2024 – Elliott Carter Prize (€ 2000)

Special Prize

20th century composers

Offered by The Amphion Foundation.

The candidates will have to choose among the following pieces:
90+ (5 minutes)
Catenaires (4 minutes)*
Two Diversions (must be performed in its entirety) (8 minutes)
Intermittences (6 minutes)*
Retrouvailles (2 minutes)
Tri-Tribute (must be performed in its entirety) (8 minutes)
Piano Sonata (must be performed in its entirety) (20 minutes)
Night Fantasies (must be performed in its entirety) (20 minutes)

* Catenaires and Intermittences are published as Two Thoughts About the Piano.

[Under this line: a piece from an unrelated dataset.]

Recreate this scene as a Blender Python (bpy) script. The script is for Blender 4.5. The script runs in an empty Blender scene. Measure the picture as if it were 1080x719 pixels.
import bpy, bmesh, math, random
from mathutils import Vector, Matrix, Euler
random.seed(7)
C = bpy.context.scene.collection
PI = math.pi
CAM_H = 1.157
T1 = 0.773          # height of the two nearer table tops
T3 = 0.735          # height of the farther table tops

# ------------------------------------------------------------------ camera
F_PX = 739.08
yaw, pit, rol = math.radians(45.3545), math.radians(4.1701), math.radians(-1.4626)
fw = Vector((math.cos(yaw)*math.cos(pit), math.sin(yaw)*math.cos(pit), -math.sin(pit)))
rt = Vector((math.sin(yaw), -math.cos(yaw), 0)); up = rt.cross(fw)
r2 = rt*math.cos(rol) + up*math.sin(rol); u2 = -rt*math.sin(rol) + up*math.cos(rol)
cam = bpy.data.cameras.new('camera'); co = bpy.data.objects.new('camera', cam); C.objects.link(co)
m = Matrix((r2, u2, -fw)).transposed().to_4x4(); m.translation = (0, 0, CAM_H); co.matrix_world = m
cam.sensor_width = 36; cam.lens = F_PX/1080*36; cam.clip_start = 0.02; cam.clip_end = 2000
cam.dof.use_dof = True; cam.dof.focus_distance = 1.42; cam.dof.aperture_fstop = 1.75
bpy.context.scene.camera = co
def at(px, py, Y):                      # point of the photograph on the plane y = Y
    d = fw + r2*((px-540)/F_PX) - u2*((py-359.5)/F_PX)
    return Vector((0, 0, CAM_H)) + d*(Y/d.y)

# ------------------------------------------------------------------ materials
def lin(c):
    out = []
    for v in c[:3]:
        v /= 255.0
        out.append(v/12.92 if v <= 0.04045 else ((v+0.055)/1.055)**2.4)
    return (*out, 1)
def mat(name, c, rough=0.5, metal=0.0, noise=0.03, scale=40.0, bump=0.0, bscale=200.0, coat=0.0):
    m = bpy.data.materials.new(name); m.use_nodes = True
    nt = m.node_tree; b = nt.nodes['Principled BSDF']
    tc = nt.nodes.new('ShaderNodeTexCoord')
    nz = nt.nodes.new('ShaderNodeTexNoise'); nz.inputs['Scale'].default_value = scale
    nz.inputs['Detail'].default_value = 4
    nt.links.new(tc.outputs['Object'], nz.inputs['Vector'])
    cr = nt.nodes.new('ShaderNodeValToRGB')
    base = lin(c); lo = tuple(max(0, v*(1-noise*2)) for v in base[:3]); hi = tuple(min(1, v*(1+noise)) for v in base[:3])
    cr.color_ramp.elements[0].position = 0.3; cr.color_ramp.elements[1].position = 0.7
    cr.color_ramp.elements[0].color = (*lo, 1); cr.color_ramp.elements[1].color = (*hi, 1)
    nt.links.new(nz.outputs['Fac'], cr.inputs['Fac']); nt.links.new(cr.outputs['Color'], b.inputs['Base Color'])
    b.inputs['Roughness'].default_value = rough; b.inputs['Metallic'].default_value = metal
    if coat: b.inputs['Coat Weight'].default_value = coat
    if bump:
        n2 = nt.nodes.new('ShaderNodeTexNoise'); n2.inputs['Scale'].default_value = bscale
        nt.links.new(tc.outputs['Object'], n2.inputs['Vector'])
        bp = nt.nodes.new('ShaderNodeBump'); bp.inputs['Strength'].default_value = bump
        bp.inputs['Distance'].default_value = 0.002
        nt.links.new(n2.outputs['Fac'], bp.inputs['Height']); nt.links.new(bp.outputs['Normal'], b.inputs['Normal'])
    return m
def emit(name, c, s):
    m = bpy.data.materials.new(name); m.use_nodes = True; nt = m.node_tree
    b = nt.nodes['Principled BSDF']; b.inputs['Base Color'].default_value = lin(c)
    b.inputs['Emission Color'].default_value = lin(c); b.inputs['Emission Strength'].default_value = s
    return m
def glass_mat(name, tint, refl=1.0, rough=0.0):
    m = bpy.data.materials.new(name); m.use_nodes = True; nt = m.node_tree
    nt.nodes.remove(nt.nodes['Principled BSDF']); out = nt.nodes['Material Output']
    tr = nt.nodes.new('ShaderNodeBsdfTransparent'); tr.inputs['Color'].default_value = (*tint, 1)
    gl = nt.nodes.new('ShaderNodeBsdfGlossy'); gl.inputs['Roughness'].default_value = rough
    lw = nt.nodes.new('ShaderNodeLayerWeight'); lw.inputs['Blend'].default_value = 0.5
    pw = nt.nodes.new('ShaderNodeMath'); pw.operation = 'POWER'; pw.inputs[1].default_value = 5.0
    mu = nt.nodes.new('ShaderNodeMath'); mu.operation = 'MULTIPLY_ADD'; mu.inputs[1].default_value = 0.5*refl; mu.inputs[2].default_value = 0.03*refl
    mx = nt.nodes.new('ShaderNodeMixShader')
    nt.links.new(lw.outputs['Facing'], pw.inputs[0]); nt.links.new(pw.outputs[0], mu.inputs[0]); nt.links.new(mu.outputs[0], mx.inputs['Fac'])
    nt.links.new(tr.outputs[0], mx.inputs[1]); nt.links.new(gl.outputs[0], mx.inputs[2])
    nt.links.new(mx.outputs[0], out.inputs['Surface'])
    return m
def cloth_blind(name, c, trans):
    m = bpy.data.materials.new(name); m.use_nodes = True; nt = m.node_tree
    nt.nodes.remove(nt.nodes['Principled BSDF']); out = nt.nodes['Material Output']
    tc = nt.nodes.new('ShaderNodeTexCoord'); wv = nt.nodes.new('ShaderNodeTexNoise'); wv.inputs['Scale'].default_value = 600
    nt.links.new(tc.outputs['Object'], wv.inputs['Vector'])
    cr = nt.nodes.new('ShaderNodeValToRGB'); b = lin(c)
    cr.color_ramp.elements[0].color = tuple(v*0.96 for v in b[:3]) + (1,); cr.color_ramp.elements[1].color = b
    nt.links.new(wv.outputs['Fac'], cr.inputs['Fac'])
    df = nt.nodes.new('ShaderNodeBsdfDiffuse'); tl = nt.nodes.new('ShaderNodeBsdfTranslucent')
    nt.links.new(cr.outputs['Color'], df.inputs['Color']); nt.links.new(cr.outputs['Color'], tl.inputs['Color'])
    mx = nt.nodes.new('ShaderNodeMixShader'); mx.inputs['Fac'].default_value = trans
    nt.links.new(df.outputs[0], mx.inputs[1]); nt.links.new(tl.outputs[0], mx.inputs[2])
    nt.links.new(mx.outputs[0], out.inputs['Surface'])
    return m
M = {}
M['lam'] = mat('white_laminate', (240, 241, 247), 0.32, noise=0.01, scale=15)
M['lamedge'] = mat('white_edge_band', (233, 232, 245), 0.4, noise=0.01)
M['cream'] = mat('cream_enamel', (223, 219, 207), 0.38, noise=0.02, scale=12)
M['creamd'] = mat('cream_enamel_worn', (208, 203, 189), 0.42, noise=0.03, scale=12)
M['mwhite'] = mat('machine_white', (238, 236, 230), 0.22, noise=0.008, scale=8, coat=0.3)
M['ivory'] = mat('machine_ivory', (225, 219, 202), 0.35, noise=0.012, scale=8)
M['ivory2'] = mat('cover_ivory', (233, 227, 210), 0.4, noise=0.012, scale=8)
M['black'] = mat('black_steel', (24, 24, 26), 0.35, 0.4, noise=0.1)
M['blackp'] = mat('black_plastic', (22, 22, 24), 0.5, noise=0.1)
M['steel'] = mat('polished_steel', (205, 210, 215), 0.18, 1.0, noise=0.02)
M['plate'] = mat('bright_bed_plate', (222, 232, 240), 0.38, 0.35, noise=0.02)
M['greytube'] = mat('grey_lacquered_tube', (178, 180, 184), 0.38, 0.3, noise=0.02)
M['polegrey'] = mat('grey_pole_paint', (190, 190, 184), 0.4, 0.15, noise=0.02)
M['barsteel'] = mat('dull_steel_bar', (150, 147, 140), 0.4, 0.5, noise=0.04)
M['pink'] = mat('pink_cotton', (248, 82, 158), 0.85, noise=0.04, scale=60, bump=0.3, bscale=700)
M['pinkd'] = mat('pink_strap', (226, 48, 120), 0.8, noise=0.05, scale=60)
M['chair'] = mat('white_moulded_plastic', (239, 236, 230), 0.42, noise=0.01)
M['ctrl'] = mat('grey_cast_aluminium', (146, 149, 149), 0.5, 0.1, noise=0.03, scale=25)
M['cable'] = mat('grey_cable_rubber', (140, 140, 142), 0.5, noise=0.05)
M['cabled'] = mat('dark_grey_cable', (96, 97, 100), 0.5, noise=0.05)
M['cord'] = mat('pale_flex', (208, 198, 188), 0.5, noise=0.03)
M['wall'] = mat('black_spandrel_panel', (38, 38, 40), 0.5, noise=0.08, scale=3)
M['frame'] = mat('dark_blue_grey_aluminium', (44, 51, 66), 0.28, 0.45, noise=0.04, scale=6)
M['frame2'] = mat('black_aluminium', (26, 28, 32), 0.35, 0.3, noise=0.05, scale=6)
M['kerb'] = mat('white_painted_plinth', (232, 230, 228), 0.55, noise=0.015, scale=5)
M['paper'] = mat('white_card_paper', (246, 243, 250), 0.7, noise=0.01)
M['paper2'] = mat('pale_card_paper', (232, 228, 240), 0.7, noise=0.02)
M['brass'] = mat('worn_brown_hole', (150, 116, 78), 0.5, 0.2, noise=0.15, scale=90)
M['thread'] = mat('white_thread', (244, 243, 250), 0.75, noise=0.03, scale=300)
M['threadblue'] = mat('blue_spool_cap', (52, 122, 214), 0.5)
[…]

This work can be performed in full or in part.

To qualify for the Prize, candidates must perform at least 8 minutes of music. It is possible to divide these 8 minutes (or more) between the second round, the semi-final and the Final round (e.g. the candidate can play Intermittences in the second round and Caténaires in the Final round).


Twice winner of the Pulitzer Prize, the first composer to receive the United States National Medal of Arts, one of the few composers ever awarded Germany’s Ernst Von Siemens Music Prize, and in 1988 made “Commandeur dans l’Ordre des Arts et des Lettres” by the Government of France, as well as receiving the insignia of Commander of the Legion of Honor in 2012, Elliott Carter is internationally recognized as one America’s leading voices of the classical music tradition. He was a recipient of the Prince Pierre Foundation Music Award and was one of the few living composers to be inducted into the American Classical Music Hall of Fame during his lifetime. Carter was recognized by the Pulitzer Prize Committee for the first time in 1960 for his groundbreaking String Quartet No. 2, and again in 1973 for his String Quartet No. 3. Igor Stravinsky hailed Carter’s Double Concerto for harpsichord, piano, and two chamber orchestras (1961) and Piano Concerto (1967), as “masterpieces.”

Born in New York City, Elliott Carter was encouraged towards a career in classical music by his friend and mentor Charles Ives. He studied under composers Walter Piston and Gustav Holst while attending Harvard University, and later traveled to Paris, studying with Nadia Boulanger. Following his studies in France, he returned to New York and devoted his time to composing and teaching, holding posts over the years at St. John’s College, the Peabody Conservatory, Yale University, Cornell University, and The Juilliard School, among others. Carter’s prolific career spanned over 75 years, with more than 150 pieces, ranging from chamber music to orchestra to opera, often marked with a sense of wit and humor.


Elliott Carter (c) Meredith Heuer


About The Amphion Foundation:

The Amphion Foundation, Inc., founded in 1987 by Elliott and Helen Carter, was established to encourage the performance of contemporary concert music, particularly by American composers, through support to performing and presenting organizations that have demonstrated sustained artistic excellence, in addition to service organizations. The Foundation’s mission is carried out through its grant program, which has grown since its inception to encompass two rounds: a Spring round for performing ensembles and a Fall round for music service organizations, presenters, and festivals.

The Amphion Foundation has a special interest in supporting the musical legacy of Elliott Carter. The Foundation is delighted to sponsor the Elliott Carter Prize to help bring the composer’s brilliant piano works to a wider audience.